The spoilt brats in the Jamaican Senate where civility is dead, petulance rules
The conventional wisdom is that senators are a breed apart, men and women who are not mere rubber stamps for their counterparts in the Lower House, but called to be the better angels of the symbolically named Upper House.
In other words, it is not asking too much that senators display a keen sense of decorum, a willingness to take the high road even in the face of extreme provocation and become what brash Members of Parliament (MPs) cannot, especially when under the party whip.
These days the Jamaican Senate is a pale shadow of the national ideal. The petulance among people who can only be called adults because of their age is a shameful blot on our nation, and there is no one among the 21 whose hand, or better yet mouth, is clean. Civility, where it should reside most, is dead.

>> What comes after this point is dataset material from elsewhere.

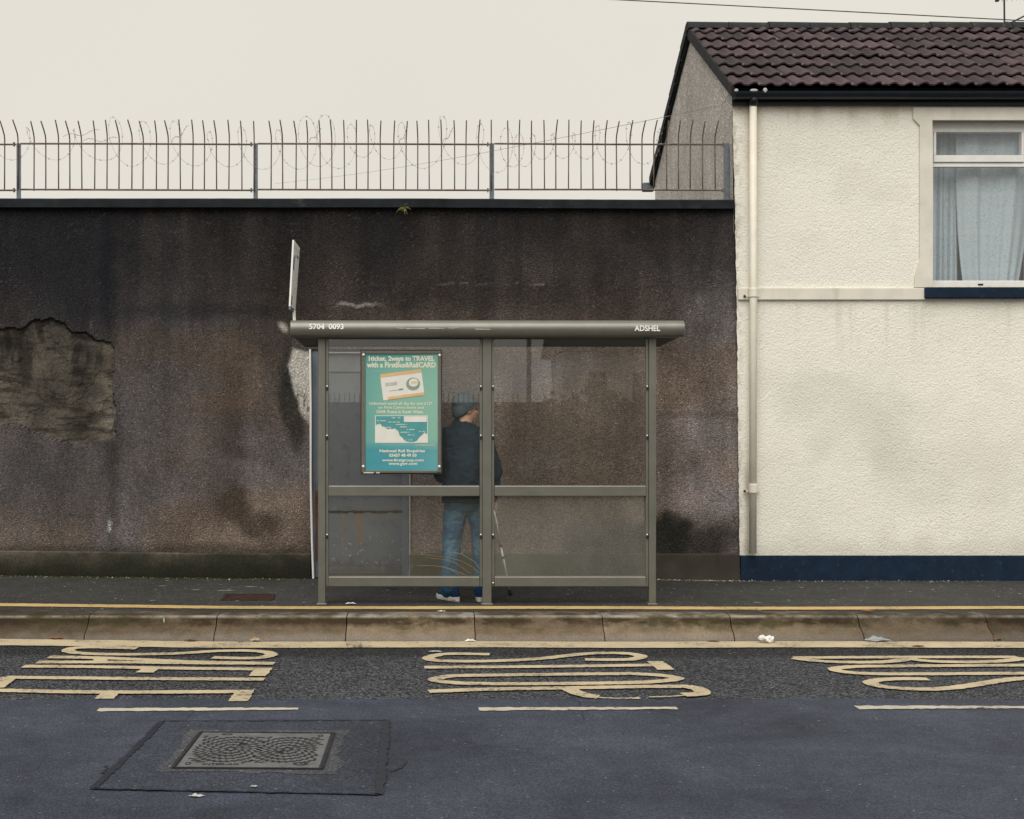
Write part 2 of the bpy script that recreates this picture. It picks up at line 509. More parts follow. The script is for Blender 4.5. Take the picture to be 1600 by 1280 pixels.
# near carriageway with an uneven, slightly lapped edge
rng = random.Random(3)
me_xs = np.concatenate([[-150, -40, -12], np.arange(-6, 6.001, 0.04), [12, 40, 150]])
top = [(x, YB + (0.012 * math.sin(x * 3.1) + rng.uniform(-0.022, 0.022) if abs(x) < 6 else 0), 0.0045) for x in me_xs]
mb = MB()
vs = top + [(x, -3.2, 0.0045) for x in me_xs] + [(x, p[1] + 0.006, -0.004) for x, p in zip(me_xs, top)]
k = len(me_xs)
mb.add(vs, [(k + i, k + i + 1, i + 1, i) for i in range(k - 1)] + [(i, i + 1, 2 * k + i + 1, 2 * k + i) for i in range(k - 1)])
lane = mb.build('carriageway_surface', ROAD_SMOOTH, road, fix=False)

# relaid patch round the access cover, its bitumen seams, pale halo
def ground_poly(name, pts, z, mat, parent, jit=0.0, seg=14):
    pts = [G(*p) for p in pts]; out = []
    for i, p in enumerate(pts):
        q = pts[(i + 1) % len(pts)]
        for s in range(seg):
            t = s / seg
            o = p.lerp(q, t); o.z = z
            if s: o += Vector((rng.uniform(-jit, jit), rng.uniform(-jit, jit), 0))
            out.append(o)
    return MB().add(out, [tuple(range(len(out)))]).build(name, mat, parent)
PC = [(254, 1130), (604, 1128), (592, 1245), (146, 1236)]
ground_poly('asphalt_patch', PC, 0.0085, ROAD_PATCHM, road, 0.004)

def ribbon(pts, width, z, jit=0.0, step=0.03, closed=False, taper=None):
    """flat painted stroke of constant width along ground points (Vectors)"""
    pts = [Vector((p.x, p.y, 0)) for p in pts]
    if closed: pts = pts + [pts[0]]
    # resample with Catmull-Rom
    out = []
    n = len(pts)
    for i in range(n - 1):
        p0 = pts[i - 1] if i > 0 else (pts[-2] if closed else pts[i] * 2 - pts[i + 1])
        p1, p2 = pts[i], pts[i + 1]
        p3 = pts[i + 2] if i + 2 < n else (pts[1] if closed else p2 * 2 - p1)
        L = (p2 - p1).length; k = max(2, int(L / step))
        for s in range(k):
            t = s / k
            if n == 2: out.append(p1.lerp(p2, t)); continue
            out.append(0.5 * ((2 * p1) + (p2 - p0) * t + (2 * p0 - 5 * p1 + 4 * p2 - p3) * t * t + (3 * p1 - p0 - 3 * p2 + p3) * t ** 3))
    out.append(pts[-1])
    vs, fs = [], []
    for i, p in enumerate(out):
        a, b = out[max(0, i - 1)], out[min(len(out) - 1, i + 1)]
        d = (b - a)
        if d.length < 1e-9: d = Vector((1, 0, 0))
        d.normalize(); nrm = Vector((-d.y, d.x, 0))
        wv = width if taper is None else width * taper(i / (len(out) - 1))
        for sg in (-1, 1):
            q = p + nrm * sg * (wv / 2 + rng.uniform(-jit, jit))
            q.z = z + gz(q.x, q.y)
            vs.append(q)
        if i: fs.append((2 * i - 2, 2 * i - 1, 2 * i + 1, 2 * i))
    return vs, fs

def seam(a, b, wd, z):
    vs, fs = ribbon([G(*a), G((a[0] + b[0]) / 2 + rng.uniform(-1, 1), (a[1] + b[1]) / 2), G(*b)], wd, z, 0.007, 0.03)
    return vs, fs
for a, b, wd in ((PC[0], PC[1], 0.018), (PC[1], PC[2], 0.042), (PC[2], PC[3], 0.017), (PC[3], PC[0], 0.036)):
    MB().add(*seam(a, b, wd, 0.0125)).build('bitumen_seam', SEAM, road, fix=False)
# a small crack beside the patch
MB().add(*ribbon([G(612, 1208), G(620, 1204), G(628, 1202), G(632, 1194), G(634, 1190)], 0.014, 0.0087, 0.005, 0.02)).build('surface_crack', SEAM, road, fix=False)
MB().add(*ribbon([G(160, 1211), G(166, 1204), G(166, 1198)], 0.012, 0.0087, 0.005, 0.02)).build('surface_crack', SEAM, road, fix=False)

# lettering and lines
SW = 0.094
def letter(strokes, z=0.0092):
    mb = MB()
    for i, st in enumerate(strokes):
        opt = st[1] if len(st) == 2 and isinstance(st[1], dict) else {}
        pts = st[0] if opt or (len(st) == 2 and isinstance(st[1], dict)) else st
        mb.add(*ribbon([G(*p) for p in pts], opt.get('w', SW), z + i * 0.0006, opt.get('j', 0.0052), 0.018, opt.get('c', False), opt.get('t')))
    return mb.build('painted_letter', YELLOW, road, fix=False)
# STOP
letter([[(765, 1024.3), (720, 1023.4), (692, 1024), (676, 1027), (669, 1030.6), (678, 1033.4), (700, 1034.8), (740, 1035.2), (790, 1034), (840, 1031.2), (880, 1027), (910, 1023.8), (940, 1022.3), (970, 1022.5), (990, 1024), (1002, 1027.8), (992, 1031.3), (975, 1032.6), (945, 1032.8), (914, 1032.4)]])
letter([[(663, 1044.7), (850, 1043.4), (1024, 1041)], ([(1023, 1035.3), (1041, 1048.7)], {'w': 0.116})])
letter([([(680, 1063.6), (690, 1060.2), (715, 1057.8), (760, 1057.1), (840, 1056.1), (920, 1055.1), (980, 1054.8), (1020, 1056.3), (1047, 1059), (1058, 1062), (1046, 1065), (1015, 1067.6), (970, 1069), (900, 1070), (800, 1070.6), (735, 1070), (704, 1068.3), (686, 1066.2)], {'c': True})])
letter([[(670, 1082.6), (760, 1079.2), (900, 1076.8), (1000, 1075), (1078, 1074.6)], ([(889, 1079), (905, 1086), (922, 1090), (935, 1091.3)], {'w': 0.10}),
        ([(925, 1091.6), (950, 1093), (985, 1093.8)], {'w': 0.022, 'j': 0.008}), ([(986, 1093.6), (1000, 1093.3)], {'w': 0.05, 'j': 0.008}),
        ([(1014, 1091.9), (1040, 1091.1), (1070, 1089.6)], {'w': 0.02, 'j': 0.006}), ([(1073, 1075.2), (1088, 1078.5), (1097, 1083), (1094, 1087), (1068, 1088.6)], {'w': 0.105})])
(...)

We thought it couldn’t get worse until we saw a press statement last Thursday from the Government (Jamaica Labour Party [JLP]) Senate Caucus lambasting the newspapers for merely wanting to see an end to the unbecoming conduct of the senators who are walking out of the chamber every time one of their members on the other side is speaking.
Mrs Kamina Johnson Smith, the Leader of Government Business in the Senate and her JLP colleagues believe that the appropriate way to show their abhorrence of Opposition Senator Lambert Brown is to walk out whenever he is on the floor. That is, take up their marbles and dollies and leave.
Now, to keep it real, Senator Brown can be rather abrasive in his speeches — the Government caucus uses much more strident terms such as “disrespectful, discourteous, and unparliamentary conduct” – so we are not letting him off the hook.
Yet we fail to understand why a walk-out strategy by a majority party is the best way to deal with the behaviour of a minority member. If Mr Brown breaches Senate rules, shouldn’t there be provisions under which he can be disciplined?
Moreover, we don’t see Government members being as offended by their colleague MP Everald Warmington who has a rather loose mouth, which at times can be as bad or worse than Senator Brown’s.
But, instead of introspection about the wisdom, or lack thereof, in respect of their own childish response to Mr Brown, the JLP senators opt to beat up on the messenger, who is simply saying, ‘If there is any sense left, end this embarrassment of our nation.’
“We regret that both newspapers have not only ignored the generally abhorrent conduct of Senator Brown in the Senate, which has been the source of much discourse and debate during his tenure,” says the press statement.
“… This is in protest to his consistent displays of disrespectful, discourteous, and unparliamentary conduct.”
The Government senators’ behaviour is the essence of puerility and demonstrates a lack of courage in facing up to Senator Brown, who must feel encouraged with the new power handed to him to shoo them out of the Senate chamber at will.
It is a cop out of the worst order and a shirking of their duties to the nation. We hope that Mrs Johnson Smith will not employ this strategy in her capacity as foreign minister when she is displeased with a delegate at an international forum.
We by no means take any comfort in the JLP’s assurance that “this action does not disrupt the business of the Senate”.